Dataset section:

···

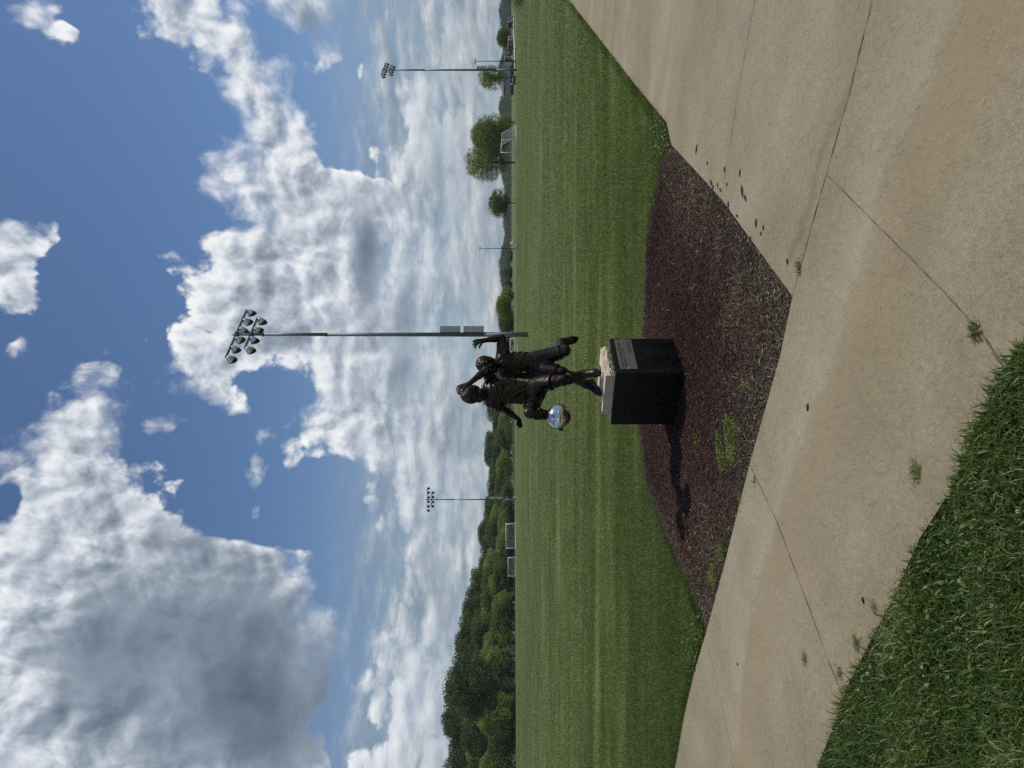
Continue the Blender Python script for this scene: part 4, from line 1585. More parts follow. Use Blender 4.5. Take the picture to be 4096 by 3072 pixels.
body.chain([kneK, kneK * .62 + ankK * .38, ankK], [.050, .048, .034], .02)
body.ell(kneK + np.array((0, -.018, .004)), (.040, .034, .044), np.eye(3), .02)
hatA, axA = head(body, hdA, upA, fwA, 1.04)
hand(body, wrR, W(1843, 1546, 6.60), W(1830, 1574, 6.57), W(1860, 1549, 6.57), W(1853, 1567.5, 6.55), (-.25, -.6, -.7), 1.0)
hand(body, wrL, W(2080, 1697, 6.84), W(2077, 1711, 6.80), W(2070, 1692, 6.82), W(2068, 1702, 6.79), (0, -.8, .5), 1.0, .2)
boyA = hold(body.mesh('boy_figure', M_BRONZE))
boyA['label'] = 'front boy kicking the ball with one arm over his head'


def sub(vol, name, parent, mat=None):
    o = vol.mesh(name, mat or M_BRONZE, parent)
    return o


HP = Vector((ctr[0], ctr[1], TOPZ))
hair('hair', hdA, upA, fwA, 1.04, boyA, 3)
# jersey
j = Vol(lo, hi, H)
hemJ = Z1(708, 644, 6.87)
j.chain([cheA + np.array((0, 0, .015)), Z1(590, 638, 6.86), Z1(730, 646, 6.87)], [.112, .108, .114], .04, flat=(0, 1, 0), fs=1.18)
j.cap(shR + np.array((.0, 0, .0)), shL, .054, .054, .04)
j.cap(cheA, nekA + np.array((0, .02, -.03)), .085, .060, .05)
j.cap(shR, elR, .055, .052, .03)
j.cap(shL, shL * .45 + elL * .55, .056, .056, .03)
ua_ = unit(elR - shR)
j.cut(shR + (elR - shR) * .80, ua_, shR * .35 + elR * .65 - .075, elR + .08)
la_ = unit(elL - shL)
j.cut(shL + (elL - shL) * .60, la_, shL * .4 + elL * .6 - .075, elL + .07)
j.cut(hemJ, (0, 0, -1), hemJ - .16, hemJ + np.array((.16, .16, .0)))
j.ell(nekA + np.array((0, -.020, .030)), (.058, .062, .050), np.eye(3), .006, True)
j.displace(lambda P: folds(P, (.22, .1, 1), .044, .0058, 5, .034) + folds(P, (.8, .2, .45), .06, .0035, 8))
# collar band
for a in np.linspace(0, 2 * np.pi, 19)[:-1]:
    b = a + 2 * np.pi / 18
    f = lambda q: nekA + np.array((.060 * math.cos(q), .012 + .055 * math.sin(q), -.010 + .026 * math.sin(q)))
    j.cap(f(a), f(b), .0085, .0085, .006)
jerseyA = sub(j, 'jersey', boyA)
# shorts
sh = Vol(lo, hi, H)
hS, hK = hipS + (kneS - hipS) * .60, hipK + (kneK - hipK) * .66
sh.chain([Z1(720, 644, 6.87), pelA], [.098, .102], .04, flat=(0, 1, 0), fs=1.15)
sh.cap(hipS, hipS + (kneS - hipS) * .85, .080, .080, .04)
sh.cap(hipK, hipK + (kneK - hipK) * .9, .080, .078, .04)
nS = unit(unit(kneS - hipS) + np.array((-.10, 0, -.15)))
sh.cut(hS, nS, hS - .10, hS + .10)
nK = unit(kneK - hipK)
sh.cut(hK, nK, hK + np.array((-.14, -.16, -.11)), hK + np.array((.10, .08, .10)))
sh.displace(lambda P: folds(P, (.5, .2, .9), .038, .0052, 15, .03))
# hollow hems
sh.cap(hS, hS + nS * .03, .070, .070, .001, neg=True)
sh.cap(hK, hK + nK * .03, .068, .068, .001, neg=True)
sub(sh, 'shorts', boyA)
for nm_, kn, an, t0 in (('sock', kneS, ankS, .24), ('sock', kneK, ankK, .26)):
    so = Vol(lo, hi, H)
    dr = unit(an - kn)
    so.chain([kn, kn * .62 + an * .38, an + dr * .03], [.052, .0515, .039], .02)
    s_ = kn + (an - kn) * t0
    so.cut(s_, -dr)
    so.displace(lambda P: folds(P, dr, .030, .0028, 21, .008))
    for e_ in (0, .018):
        for a in np.linspace(0, 2 * np.pi, 15)[:-1]:
            u_ = unit(np.cross(dr, (0, 1, .3)))
            w_ = np.cross(dr, u_)
            f = lambda q: s_ + dr * (.006 + e_) + (u_ * math.cos(q) + w_ * math.sin(q)) * (.0515 + (.003 if e_ == 0 else 0))
            so.cap(f(a), f(a + 2 * np.pi / 14), .0065, .0065, .005)
    sub(so, nm_, boyA)
for an, he, to, nn in ((ankS, heeS, toeS, (.05, .75, -.55)), (ankK, heeK, toeK, (.15, .25, -.95))):
    lo2, hi2 = bounds([an, he, to], .10)
    fo = Vol(lo2, hi2, .005)
    foot(fo, an, he, to, nn, 1.0)
    sub(fo, 'shoe', boyA)

# ------------------------------------------------ second boy (on the right), chasing
pelB, cheB, nekB = Z2(1330, 530, 7.08), Z2(905, 520, 7.06), Z2(800, 505, 7.04)
hdB = W(1951, 1463, 6.99)
upB, fwB = (.26, -.16, .95), (-.55, -.72, -.34)
bsR, beR, bwR = Z2(850, 345, 7.06), Z2(835, 125, 7.10), W(1935, 1362, 7.02)
bsL, beL, bwL = Z2(885, 690, 7.08), Z2(1190, 742, 7.12), Z2(1470, 738, 7.04)
bhR, bkR, baR = Z2(1390, 455, 7.08), W(2262, 1404, 6.99), W(2240, 1372, 7.24)
bhL, bkL, baL = Z2(1390, 610, 7.08), Z2(1800, 672, 6.94), W(2340, 1536, 7.00)
btR, bhe = W(2313, 1351, 7.30), W(2233, 1362, 7.29)
btL, bhl = W(2408, 1580, 6.88), W(2370, 1521, 7.03)
lo, hi = bounds([hdB, bsR, beR, bwR, W(1890, 1384, 7), bsL, beL, bwL, bkR, baR, btR, bkL, baL, btL], .13)
body = Vol(lo, hi, H)
body.chain([pelB, Z2(1120, 530, 7.07), cheB], [.086, .080, .092], .04, flat=(0, 1, 0), fs=1.2)
body.cap(bsR, bsL, .045, .045, .05)
body.chain([cheB * .4 + nekB * .6, nekB, hdB + np.array((.01, .03, -.05))], [.05, .043, .044], .03)
body.chain([bsR, beR], [.043, .034], .02)
body.chain([beR, beR * .62 + bwR * .38, bwR], [.034, .034, .0215], .015)
body.chain([bsL, beL], [.042, .033], .02)
body.chain([beL, beL * .65 + bwL * .35, bwL], [.032, .032, .021], .015)
body.chain([bhR, bhR * .3 + bkR * .7, bkR], [.072, .058, .050], .03)
body.chain([bkR, bkR * .62 + baR * .38, baR], [.048, .046, .033], .02)
body.chain([bhL, bhL * .3 + bkL * .7, bkL], [.072, .058, .050], .03)
body.chain([bkL, bkL * .62 + baL * .38, baL], [.047, .046, .033], .02)
head(body, hdB, upB, fwB, .96)
hand(body, bwR, W(1911, 1367, 6.99), W(1892, 1384, 6.97), W(1924, 1377, 6.97), W(1917.5, 1393, 6.96), (-.6, -.3, -.45), 1.0, 1.0)
hand(body, bwL, Z2(1535, 735, 7.02), Z2(1580, 735, 7.0), Z2(1500, 725, 7.0), Z2(1530, 718, 6.98), (.3, -.9, 0), 1.0, .3)
boyB = hold(body.mesh('boy_figure', M_BRONZE))
boyB['label'] = 'second boy running behind with one arm bent upward'
hair('hair', hdB, upB, fwB, .96, boyB, 9)
j = Vol(lo, hi, H)
hemJ = Z2(1330, 530, 7.08)
j.chain([cheB + np.array((0, 0, .01)), Z2(1120, 530, 7.07), Z2(1345, 530, 7.08)], [.108, .104, .112], .04, flat=(0, 1, 0), fs=1.18)
j.cap(bsR, bsL, .053, .053, .04)
j.cap(cheB, nekB + np.array((0, .02, -.03)), .082, .058, .05)
j.cap(bsR, beR, .058, .060, .03)
j.cap(bsL, bsL * .45 + beL * .55, .056, .056, .03)
j.cut(bsR + (beR - bsR) * .62, beR - bsR, bsR * .4 + beR * .6 - .075, beR + .08)
j.cut(bsL + (beL - bsL) * .60, beL - bsL, bsL * .4 + beL * .6 - .075, beL + .07)
j.cut(hemJ, (.1, 0, -1), hemJ - .17, hemJ + np.array((.17, .17, .0)))
j.ell(nekB + np.array((-.008, -.020, .028)), (.054, .058, .048), np.eye(3), .006, True)
j.displace(lambda P: folds(P, (.75, .1, .55), .048, .0050, 25, .034) + folds(P, (.1, .2, .95), .06, .0032, 28))
for a in np.linspace(0, 2 * np.pi, 19)[:-1]:
    b = a + 2 * np.pi / 18
    f = lambda q: nekB + np.array((.056 * math.cos(q), .012 + .052 * math.sin(q), -.010 + .024 * math.sin(q)))
    j.cap(f(a), f(b), .0085, .0085, .006)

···

What you need to do: Quote, exactly and only, the lines from the first line of the data above through the line containing "boyA['label'] = 'front". The pictures do not belong in it.

Exercise output:
Continue the Blender Python script for this scene: part 4, from line 1585. More parts follow. Use Blender 4.5. Take the picture to be 4096 by 3072 pixels.
body.chain([kneK, kneK * .62 + ankK * .38, ankK], [.050, .048, .034], .02)
body.ell(kneK + np.array((0, -.018, .004)), (.040, .034, .044), np.eye(3), .02)
hatA, axA = head(body, hdA, upA, fwA, 1.04)
hand(body, wrR, W(1843, 1546, 6.60), W(1830, 1574, 6.57), W(1860, 1549, 6.57), W(1853, 1567.5, 6.55), (-.25, -.6, -.7), 1.0)
hand(body, wrL, W(2080, 1697, 6.84), W(2077, 1711, 6.80), W(2070, 1692, 6.82), W(2068, 1702, 6.79), (0, -.8, .5), 1.0, .2)
boyA = hold(body.mesh('boy_figure', M_BRONZE))
boyA['label'] = 'front boy kicking the ball with one arm over his head'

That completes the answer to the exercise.